A new era for regional economic collaboration
The Johor-Singapore Special Economic Zone (JS-SEZ), officially launched on January 7, 2025, marks a transformative leap in Southeast Asia’s regional integration efforts. As Malaysia and Singapore deepen cross-border collaboration, the JS-SEZ is set to fuse Johor’s manufacturing power with Singapore’s financial and technological leadership — creating a dynamic economic gateway with global ambitions.
Early momentum: foundations for success
Formalized during the 11th Malaysia-Singapore Leaders’ Retreat, the JS-SEZ spans over 3,500 square kilometers across nine flagship zones in southern Johor (Lexology). It targets 11 priority sectors, including:
Advanced manufacturing
Digital economy
Logistics and supply chain
Financial services
Green economy
Health and education
The zone’s strategic location — linked by the Tuas Second Link and Senai International Airport — enables seamless connectivity to global supply chains.
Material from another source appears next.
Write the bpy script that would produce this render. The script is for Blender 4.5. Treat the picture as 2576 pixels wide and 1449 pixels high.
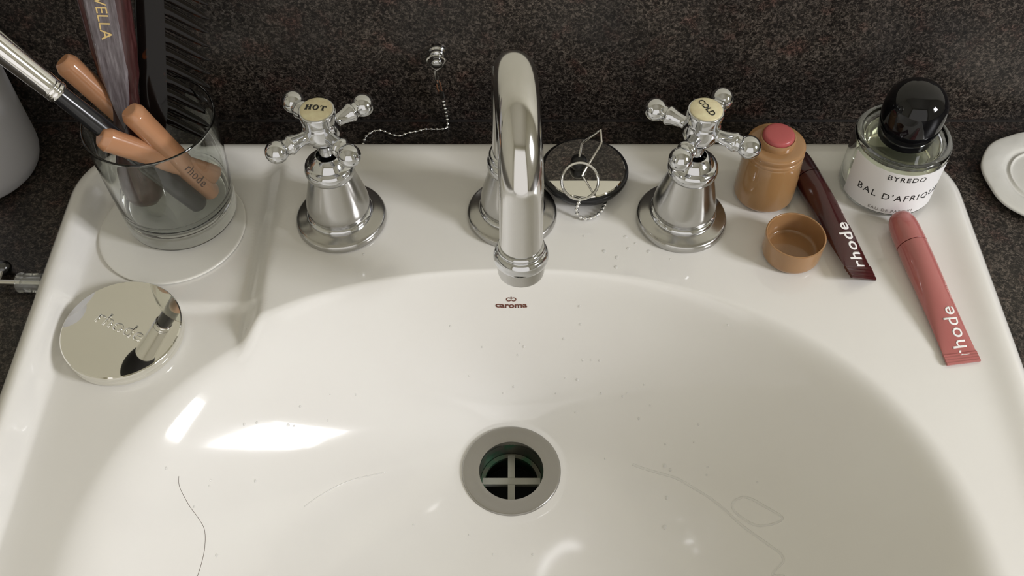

According to Reed Smith, the JS-SEZ aims to:
Attract over 50 major investment projects in its first five years
Create approximately 20,000 skilled jobs
Contribute $26 billion annually to Malaysia’s GDP by 2030.
Achievements: early wins and investment momentum
Several landmark initiatives are already shaping the zone’s future:
Temasek Holdings and Khazanah Nasional announced a $1.2 billion logistics and innovation park within the JS-SEZ.
AI infrastructure investments led by YTL Power and NVIDIA include the construction of Southeast Asia’s first AI supercomputer facility, scheduled for launch in Q3 2025.
To support rapid growth, Malaysia has introduced business-friendly measures:
A 5% corporate tax rate for 15 years for qualifying investments.
A passport-free QR code clearance system to streamline immigration across the Causeway.
This pro-business framework is positioning the JS-SEZ as one of the most investor-friendly destinations in Asia.
Editorial insight: why the JS-SEZ matters now
The Johor-Singapore Special Economic Zone is not just a bilateral achievement; it reflects a broader paradigm shift in global trade.
In an era of fragmented supply chains and regional realignments, the JS-SEZ offers a rare model of pragmatic cross-border integration. It highlights how governments can create competitive advantage through collaboration — not isolation.
Moreover, the zone strategically aligns with trends such as:
The rise of nearshoring: reducing supply chain risks by regionalizing production
Digital-first economies: building smart logistics and digital services hubs
Sustainability priorities: embedding ESG principles into new economic zones
If successful, the JS-SEZ could become a benchmark for future cross-border economic initiatives across Asia and beyond.
Future focus: ambitions for 2030 and beyond
Looking ahead, several key milestones will define the JS-SEZ’s trajectory:
Launch of joint fintech, biotech, and green tech R&D centers
Opening of new high-speed rail (HSR) link connecting Johor Bahru and Singapore
Creation of a fully integrated e-commerce trade corridor
The zone’s leaders are also planning to establish joint education institutions and vocational centers to ensure a skilled workforce pipeline.
With robust public-private partnerships and clear long-term goals, the Johor-Singapore Special Economic Zone is poised to become Southeast Asia’s premier innovation and manufacturing corridor.